Set exercise -> Retype the data that follows line by line, exactly, and leave its pictures out.

**** Recorded information ****

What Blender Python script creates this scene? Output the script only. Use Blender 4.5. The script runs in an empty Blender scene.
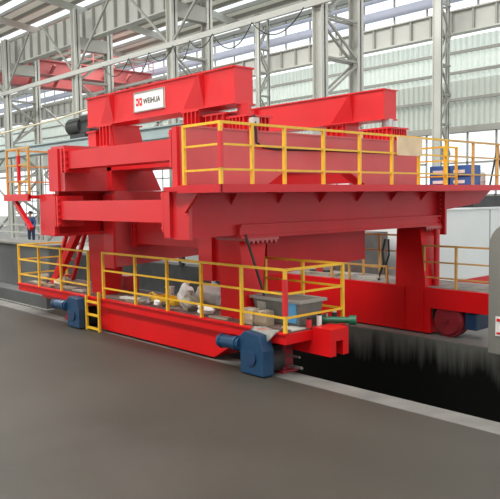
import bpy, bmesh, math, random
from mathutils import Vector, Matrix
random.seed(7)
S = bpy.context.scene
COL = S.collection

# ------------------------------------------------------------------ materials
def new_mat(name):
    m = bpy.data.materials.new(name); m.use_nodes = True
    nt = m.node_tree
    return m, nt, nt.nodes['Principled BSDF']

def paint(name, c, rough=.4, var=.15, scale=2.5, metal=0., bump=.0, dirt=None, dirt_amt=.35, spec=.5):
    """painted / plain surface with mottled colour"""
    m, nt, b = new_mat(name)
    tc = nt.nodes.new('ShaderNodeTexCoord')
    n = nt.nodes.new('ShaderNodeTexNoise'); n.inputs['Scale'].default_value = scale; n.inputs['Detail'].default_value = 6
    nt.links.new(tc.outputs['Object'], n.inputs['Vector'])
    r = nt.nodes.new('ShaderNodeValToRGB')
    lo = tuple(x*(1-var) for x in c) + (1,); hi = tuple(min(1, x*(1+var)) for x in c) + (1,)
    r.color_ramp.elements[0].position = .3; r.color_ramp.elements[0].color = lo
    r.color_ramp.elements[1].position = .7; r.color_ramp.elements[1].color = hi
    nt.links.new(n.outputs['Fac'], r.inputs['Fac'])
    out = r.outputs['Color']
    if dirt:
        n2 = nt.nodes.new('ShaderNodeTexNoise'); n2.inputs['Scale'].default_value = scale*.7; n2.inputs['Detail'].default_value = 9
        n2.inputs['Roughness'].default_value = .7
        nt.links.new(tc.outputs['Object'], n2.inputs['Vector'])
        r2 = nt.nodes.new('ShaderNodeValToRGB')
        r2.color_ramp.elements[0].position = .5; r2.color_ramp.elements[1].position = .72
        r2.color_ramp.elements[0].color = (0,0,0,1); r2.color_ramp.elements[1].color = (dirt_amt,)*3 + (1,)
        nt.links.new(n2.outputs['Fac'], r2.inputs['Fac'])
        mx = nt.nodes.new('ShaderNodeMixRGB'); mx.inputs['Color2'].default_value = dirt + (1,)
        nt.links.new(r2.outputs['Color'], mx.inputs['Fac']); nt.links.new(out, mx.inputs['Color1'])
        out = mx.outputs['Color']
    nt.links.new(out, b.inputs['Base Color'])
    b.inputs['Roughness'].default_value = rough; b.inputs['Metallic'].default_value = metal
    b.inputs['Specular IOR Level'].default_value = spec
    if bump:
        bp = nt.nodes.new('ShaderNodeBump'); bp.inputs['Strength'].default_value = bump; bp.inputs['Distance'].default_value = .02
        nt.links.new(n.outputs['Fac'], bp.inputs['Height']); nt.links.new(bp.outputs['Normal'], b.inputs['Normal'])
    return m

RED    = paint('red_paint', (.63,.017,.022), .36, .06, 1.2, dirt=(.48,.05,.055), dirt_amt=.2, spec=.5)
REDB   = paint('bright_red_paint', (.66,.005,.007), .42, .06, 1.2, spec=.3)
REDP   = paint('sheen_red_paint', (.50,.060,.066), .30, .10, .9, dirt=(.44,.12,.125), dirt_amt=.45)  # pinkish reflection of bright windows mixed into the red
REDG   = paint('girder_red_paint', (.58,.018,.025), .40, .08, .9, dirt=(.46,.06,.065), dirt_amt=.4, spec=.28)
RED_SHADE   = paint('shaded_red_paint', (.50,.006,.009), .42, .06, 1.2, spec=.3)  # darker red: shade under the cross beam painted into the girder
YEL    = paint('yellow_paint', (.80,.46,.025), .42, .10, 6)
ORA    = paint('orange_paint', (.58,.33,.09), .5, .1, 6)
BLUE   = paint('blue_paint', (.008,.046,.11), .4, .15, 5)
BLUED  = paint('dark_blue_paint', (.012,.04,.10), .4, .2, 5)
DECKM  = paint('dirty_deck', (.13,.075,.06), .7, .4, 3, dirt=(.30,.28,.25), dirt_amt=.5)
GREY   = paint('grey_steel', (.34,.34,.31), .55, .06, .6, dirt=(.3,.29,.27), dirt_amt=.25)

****

Expected answer ->
What Blender Python script creates this scene? Output the script only. Use Blender 4.5. The script runs in an empty Blender scene.
import bpy, bmesh, math, random
from mathutils import Vector, Matrix
random.seed(7)
S = bpy.context.scene
COL = S.collection

# ------------------------------------------------------------------ materials
def new_mat(name):
    m = bpy.data.materials.new(name); m.use_nodes = True
    nt = m.node_tree
    return m, nt, nt.nodes['Principled BSDF']

def paint(name, c, rough=.4, var=.15, scale=2.5, metal=0., bump=.0, dirt=None, dirt_amt=.35, spec=.5):
    """painted / plain surface with mottled colour"""
    m, nt, b = new_mat(name)
    tc = nt.nodes.new('ShaderNodeTexCoord')
    n = nt.nodes.new('ShaderNodeTexNoise'); n.inputs['Scale'].default_value = scale; n.inputs['Detail'].default_value = 6
    nt.links.new(tc.outputs['Object'], n.inputs['Vector'])
    r = nt.nodes.new('ShaderNodeValToRGB')
    lo = tuple(x*(1-var) for x in c) + (1,); hi = tuple(min(1, x*(1+var)) for x in c) + (1,)
    r.color_ramp.elements[0].position = .3; r.color_ramp.elements[0].color = lo
    r.color_ramp.elements[1].position = .7; r.color_ramp.elements[1].color = hi
    nt.links.new(n.outputs['Fac'], r.inputs['Fac'])
    out = r.outputs['Color']
    if dirt:
        n2 = nt.nodes.new('ShaderNodeTexNoise'); n2.inputs['Scale'].default_value = scale*.7; n2.inputs['Detail'].default_value = 9
        n2.inputs['Roughness'].default_value = .7
        nt.links.new(tc.outputs['Object'], n2.inputs['Vector'])
        r2 = nt.nodes.new('ShaderNodeValToRGB')
        r2.color_ramp.elements[0].position = .5; r2.color_ramp.elements[1].position = .72
        r2.color_ramp.elements[0].color = (0,0,0,1); r2.color_ramp.elements[1].color = (dirt_amt,)*3 + (1,)
        nt.links.new(n2.outputs['Fac'], r2.inputs['Fac'])
        mx = nt.nodes.new('ShaderNodeMixRGB'); mx.inputs['Color2'].default_value = dirt + (1,)
        nt.links.new(r2.outputs['Color'], mx.inputs['Fac']); nt.links.new(out, mx.inputs['Color1'])
        out = mx.outputs['Color']
    nt.links.new(out, b.inputs['Base Color'])
    b.inputs['Roughness'].default_value = rough; b.inputs['Metallic'].default_value = metal
    b.inputs['Specular IOR Level'].default_value = spec
    if bump:
        bp = nt.nodes.new('ShaderNodeBump'); bp.inputs['Strength'].default_value = bump; bp.inputs['Distance'].default_value = .02
        nt.links.new(n.outputs['Fac'], bp.inputs['Height']); nt.links.new(bp.outputs['Normal'], b.inputs['Normal'])
    return m

RED    = paint('red_paint', (.63,.017,.022), .36, .06, 1.2, dirt=(.48,.05,.055), dirt_amt=.2, spec=.5)
REDB   = paint('bright_red_paint', (.66,.005,.007), .42, .06, 1.2, spec=.3)
REDP   = paint('sheen_red_paint', (.50,.060,.066), .30, .10, .9, dirt=(.44,.12,.125), dirt_amt=.45)  # pinkish reflection of bright windows mixed into the red
REDG   = paint('girder_red_paint', (.58,.018,.025), .40, .08, .9, dirt=(.46,.06,.065), dirt_amt=.4, spec=.28)
RED_SHADE   = paint('shaded_red_paint', (.50,.006,.009), .42, .06, 1.2, spec=.3)  # darker red: shade under the cross beam painted into the girder
YEL    = paint('yellow_paint', (.80,.46,.025), .42, .10, 6)
ORA    = paint('orange_paint', (.58,.33,.09), .5, .1, 6)
BLUE   = paint('blue_paint', (.008,.046,.11), .4, .15, 5)
BLUED  = paint('dark_blue_paint', (.012,.04,.10), .4, .2, 5)
DECKM  = paint('dirty_deck', (.13,.075,.06), .7, .4, 3, dirt=(.30,.28,.25), dirt_amt=.5)
GREY   = paint('grey_steel', (.34,.34,.31), .55, .06, .6, dirt=(.3,.29,.27), dirt_amt=.25)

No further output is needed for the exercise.